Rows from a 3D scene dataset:

────────────────

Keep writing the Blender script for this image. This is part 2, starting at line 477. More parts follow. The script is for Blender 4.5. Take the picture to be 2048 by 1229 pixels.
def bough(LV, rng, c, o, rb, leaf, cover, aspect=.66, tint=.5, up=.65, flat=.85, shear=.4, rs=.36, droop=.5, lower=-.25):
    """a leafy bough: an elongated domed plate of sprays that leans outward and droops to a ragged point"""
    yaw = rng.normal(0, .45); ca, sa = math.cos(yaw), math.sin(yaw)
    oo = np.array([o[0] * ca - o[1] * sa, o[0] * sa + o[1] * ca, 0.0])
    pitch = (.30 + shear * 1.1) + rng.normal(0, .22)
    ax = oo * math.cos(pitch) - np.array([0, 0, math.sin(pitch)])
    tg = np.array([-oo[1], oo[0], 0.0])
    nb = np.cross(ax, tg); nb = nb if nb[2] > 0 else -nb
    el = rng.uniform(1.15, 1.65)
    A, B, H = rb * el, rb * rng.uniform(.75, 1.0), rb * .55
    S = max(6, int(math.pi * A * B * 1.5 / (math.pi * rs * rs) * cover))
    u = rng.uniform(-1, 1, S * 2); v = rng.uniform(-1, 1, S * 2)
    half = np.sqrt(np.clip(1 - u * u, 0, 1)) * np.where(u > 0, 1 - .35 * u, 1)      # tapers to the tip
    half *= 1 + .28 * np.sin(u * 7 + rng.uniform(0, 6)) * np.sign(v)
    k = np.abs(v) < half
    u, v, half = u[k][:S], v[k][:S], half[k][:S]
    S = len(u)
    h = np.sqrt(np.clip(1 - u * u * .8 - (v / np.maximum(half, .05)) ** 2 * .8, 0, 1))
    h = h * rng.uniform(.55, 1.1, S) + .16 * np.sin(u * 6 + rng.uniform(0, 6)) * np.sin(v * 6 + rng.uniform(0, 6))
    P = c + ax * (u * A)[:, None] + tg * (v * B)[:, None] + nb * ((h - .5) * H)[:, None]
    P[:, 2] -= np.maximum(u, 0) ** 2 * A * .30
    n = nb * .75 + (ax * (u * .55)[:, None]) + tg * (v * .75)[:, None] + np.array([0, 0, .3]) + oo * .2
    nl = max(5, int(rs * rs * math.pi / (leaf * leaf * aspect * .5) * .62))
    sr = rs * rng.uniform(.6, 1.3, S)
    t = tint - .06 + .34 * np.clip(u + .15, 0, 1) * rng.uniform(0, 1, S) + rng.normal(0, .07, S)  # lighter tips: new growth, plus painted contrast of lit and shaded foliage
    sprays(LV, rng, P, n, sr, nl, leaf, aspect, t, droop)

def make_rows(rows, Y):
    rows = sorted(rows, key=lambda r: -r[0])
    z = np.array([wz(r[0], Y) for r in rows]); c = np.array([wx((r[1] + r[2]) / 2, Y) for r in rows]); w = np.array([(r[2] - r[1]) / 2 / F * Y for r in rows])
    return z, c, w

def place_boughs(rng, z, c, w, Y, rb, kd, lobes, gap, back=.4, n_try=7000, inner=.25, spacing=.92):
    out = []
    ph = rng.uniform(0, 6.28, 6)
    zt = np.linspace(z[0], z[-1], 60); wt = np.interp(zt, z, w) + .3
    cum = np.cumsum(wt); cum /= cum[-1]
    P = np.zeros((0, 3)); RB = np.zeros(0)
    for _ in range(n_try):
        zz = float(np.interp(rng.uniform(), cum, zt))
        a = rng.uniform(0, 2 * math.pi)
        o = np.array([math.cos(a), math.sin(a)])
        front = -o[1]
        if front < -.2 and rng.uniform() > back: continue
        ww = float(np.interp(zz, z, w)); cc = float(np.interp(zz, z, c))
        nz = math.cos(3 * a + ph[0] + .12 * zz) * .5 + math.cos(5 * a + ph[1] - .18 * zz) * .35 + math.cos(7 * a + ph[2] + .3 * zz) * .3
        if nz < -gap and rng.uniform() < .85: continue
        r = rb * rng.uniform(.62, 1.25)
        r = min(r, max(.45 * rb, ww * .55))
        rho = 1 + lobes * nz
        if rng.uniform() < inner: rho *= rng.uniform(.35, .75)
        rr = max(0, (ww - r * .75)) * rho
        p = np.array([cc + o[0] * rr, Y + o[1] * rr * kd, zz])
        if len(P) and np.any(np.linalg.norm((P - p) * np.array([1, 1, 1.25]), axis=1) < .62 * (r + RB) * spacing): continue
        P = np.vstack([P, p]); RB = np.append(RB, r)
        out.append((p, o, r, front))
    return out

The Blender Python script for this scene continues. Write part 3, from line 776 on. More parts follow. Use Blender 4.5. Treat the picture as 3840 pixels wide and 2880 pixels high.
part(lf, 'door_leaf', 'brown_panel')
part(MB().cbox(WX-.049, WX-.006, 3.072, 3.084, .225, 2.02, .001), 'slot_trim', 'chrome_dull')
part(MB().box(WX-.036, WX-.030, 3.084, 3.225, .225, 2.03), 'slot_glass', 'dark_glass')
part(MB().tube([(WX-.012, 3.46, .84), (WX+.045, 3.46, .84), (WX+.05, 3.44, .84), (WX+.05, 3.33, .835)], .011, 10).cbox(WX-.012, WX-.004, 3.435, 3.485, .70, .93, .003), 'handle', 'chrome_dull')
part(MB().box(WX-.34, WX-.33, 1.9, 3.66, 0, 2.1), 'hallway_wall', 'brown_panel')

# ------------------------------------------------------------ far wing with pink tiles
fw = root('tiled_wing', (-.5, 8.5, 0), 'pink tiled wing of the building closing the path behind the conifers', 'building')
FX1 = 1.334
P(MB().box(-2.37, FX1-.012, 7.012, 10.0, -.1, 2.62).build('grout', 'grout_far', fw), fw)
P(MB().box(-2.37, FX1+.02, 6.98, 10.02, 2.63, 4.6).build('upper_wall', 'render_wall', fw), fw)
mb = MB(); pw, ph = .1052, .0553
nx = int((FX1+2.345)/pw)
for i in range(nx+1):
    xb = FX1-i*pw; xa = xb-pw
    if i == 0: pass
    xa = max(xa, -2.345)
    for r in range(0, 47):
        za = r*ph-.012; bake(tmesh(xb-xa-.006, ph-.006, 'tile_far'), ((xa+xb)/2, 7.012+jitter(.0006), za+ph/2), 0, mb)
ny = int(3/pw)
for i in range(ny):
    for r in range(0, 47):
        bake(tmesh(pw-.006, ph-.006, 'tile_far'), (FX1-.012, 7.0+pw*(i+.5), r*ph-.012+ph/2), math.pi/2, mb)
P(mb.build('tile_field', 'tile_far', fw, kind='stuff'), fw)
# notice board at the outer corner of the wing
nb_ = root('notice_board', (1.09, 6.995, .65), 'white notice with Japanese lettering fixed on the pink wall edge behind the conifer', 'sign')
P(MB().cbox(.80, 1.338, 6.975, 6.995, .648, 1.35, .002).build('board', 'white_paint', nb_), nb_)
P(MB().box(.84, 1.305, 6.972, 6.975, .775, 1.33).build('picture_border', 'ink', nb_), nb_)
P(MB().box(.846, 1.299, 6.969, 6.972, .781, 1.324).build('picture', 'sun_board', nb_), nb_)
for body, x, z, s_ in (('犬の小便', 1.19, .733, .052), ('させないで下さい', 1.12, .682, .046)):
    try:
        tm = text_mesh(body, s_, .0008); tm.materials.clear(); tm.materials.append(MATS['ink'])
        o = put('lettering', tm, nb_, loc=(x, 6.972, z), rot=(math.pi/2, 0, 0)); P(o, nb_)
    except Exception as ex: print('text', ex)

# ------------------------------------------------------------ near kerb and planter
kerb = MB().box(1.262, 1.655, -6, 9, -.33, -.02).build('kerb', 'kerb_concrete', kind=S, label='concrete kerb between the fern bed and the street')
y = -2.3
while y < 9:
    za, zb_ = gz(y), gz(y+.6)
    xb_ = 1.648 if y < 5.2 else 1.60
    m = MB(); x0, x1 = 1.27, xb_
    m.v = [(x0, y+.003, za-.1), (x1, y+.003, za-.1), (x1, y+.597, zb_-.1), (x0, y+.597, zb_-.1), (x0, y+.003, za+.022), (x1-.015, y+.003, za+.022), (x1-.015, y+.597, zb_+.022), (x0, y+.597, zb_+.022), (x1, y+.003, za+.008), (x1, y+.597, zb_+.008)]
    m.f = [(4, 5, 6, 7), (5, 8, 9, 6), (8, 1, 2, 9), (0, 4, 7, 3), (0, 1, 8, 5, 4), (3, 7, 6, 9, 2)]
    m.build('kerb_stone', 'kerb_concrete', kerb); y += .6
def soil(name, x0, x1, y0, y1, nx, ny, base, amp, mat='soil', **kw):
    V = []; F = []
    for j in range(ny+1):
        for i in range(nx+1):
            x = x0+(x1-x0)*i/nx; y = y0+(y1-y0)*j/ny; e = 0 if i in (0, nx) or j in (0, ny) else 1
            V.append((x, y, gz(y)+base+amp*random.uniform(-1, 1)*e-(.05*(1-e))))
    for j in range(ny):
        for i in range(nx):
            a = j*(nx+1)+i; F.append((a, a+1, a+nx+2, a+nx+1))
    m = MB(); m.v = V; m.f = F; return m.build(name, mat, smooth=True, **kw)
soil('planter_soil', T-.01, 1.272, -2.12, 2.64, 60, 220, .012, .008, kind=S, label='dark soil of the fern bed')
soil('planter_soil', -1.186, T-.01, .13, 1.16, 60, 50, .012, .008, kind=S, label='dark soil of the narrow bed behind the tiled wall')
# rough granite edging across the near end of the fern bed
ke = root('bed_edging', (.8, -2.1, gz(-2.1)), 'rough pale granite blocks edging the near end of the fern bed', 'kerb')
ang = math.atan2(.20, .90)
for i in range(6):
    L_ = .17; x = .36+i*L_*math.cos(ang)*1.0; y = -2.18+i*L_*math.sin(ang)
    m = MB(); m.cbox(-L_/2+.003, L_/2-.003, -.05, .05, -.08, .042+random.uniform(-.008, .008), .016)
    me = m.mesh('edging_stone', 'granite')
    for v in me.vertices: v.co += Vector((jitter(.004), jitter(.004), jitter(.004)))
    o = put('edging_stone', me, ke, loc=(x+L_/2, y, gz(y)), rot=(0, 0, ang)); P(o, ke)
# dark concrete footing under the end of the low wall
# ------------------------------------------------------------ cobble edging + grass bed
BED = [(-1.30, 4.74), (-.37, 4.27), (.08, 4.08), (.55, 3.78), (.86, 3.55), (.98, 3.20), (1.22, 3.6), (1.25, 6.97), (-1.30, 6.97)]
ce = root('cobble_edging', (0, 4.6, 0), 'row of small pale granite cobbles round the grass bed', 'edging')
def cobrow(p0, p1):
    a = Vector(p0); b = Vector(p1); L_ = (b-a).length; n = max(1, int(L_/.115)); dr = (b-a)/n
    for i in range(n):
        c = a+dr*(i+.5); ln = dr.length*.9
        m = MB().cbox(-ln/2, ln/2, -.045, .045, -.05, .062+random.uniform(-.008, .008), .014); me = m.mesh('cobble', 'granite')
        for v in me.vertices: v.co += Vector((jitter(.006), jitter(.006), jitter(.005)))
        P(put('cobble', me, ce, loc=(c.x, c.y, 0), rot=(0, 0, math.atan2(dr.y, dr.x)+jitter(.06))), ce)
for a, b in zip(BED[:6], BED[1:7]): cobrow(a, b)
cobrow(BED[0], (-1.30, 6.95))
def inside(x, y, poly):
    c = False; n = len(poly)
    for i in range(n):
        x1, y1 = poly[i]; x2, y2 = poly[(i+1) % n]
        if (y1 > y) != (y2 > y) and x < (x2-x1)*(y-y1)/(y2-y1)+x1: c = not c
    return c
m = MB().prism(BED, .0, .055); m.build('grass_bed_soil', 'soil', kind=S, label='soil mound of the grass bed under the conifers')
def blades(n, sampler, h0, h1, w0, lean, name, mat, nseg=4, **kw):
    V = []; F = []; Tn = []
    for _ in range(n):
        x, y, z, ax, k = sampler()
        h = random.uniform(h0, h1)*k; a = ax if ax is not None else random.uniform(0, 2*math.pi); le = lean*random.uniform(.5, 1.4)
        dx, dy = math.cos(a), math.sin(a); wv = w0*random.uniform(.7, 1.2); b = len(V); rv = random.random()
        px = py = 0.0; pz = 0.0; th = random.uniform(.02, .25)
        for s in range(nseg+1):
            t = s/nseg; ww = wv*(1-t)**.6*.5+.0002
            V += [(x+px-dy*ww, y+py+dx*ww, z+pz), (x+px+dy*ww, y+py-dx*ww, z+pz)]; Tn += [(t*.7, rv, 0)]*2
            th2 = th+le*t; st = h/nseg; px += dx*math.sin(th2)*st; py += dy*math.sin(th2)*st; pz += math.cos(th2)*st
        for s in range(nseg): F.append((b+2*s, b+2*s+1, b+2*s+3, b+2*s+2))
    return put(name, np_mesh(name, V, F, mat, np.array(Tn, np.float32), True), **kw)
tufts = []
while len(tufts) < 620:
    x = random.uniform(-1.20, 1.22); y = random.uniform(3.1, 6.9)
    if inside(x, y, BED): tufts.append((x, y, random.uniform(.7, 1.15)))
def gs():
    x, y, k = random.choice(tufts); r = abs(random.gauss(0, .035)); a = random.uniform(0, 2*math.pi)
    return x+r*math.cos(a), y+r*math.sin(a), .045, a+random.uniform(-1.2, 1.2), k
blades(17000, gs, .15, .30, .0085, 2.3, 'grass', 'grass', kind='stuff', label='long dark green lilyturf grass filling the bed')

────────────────

**PROBLEM TO WORK ON**
Your task is to repeat the lines from the one containing "t = tint - .06" to the one containing "sprays(LV, rng, P, n, sr, nl, leaf, aspect, t, droop)", both lines included. Leave out every other line.

**REPLY TO THE EXERCISE**
    t = tint - .06 + .34 * np.clip(u + .15, 0, 1) * rng.uniform(0, 1, S) + rng.normal(0, .07, S)  # lighter tips: new growth, plus painted contrast of lit and shaded foliage
    sprays(LV, rng, P, n, sr, nl, leaf, aspect, t, droop)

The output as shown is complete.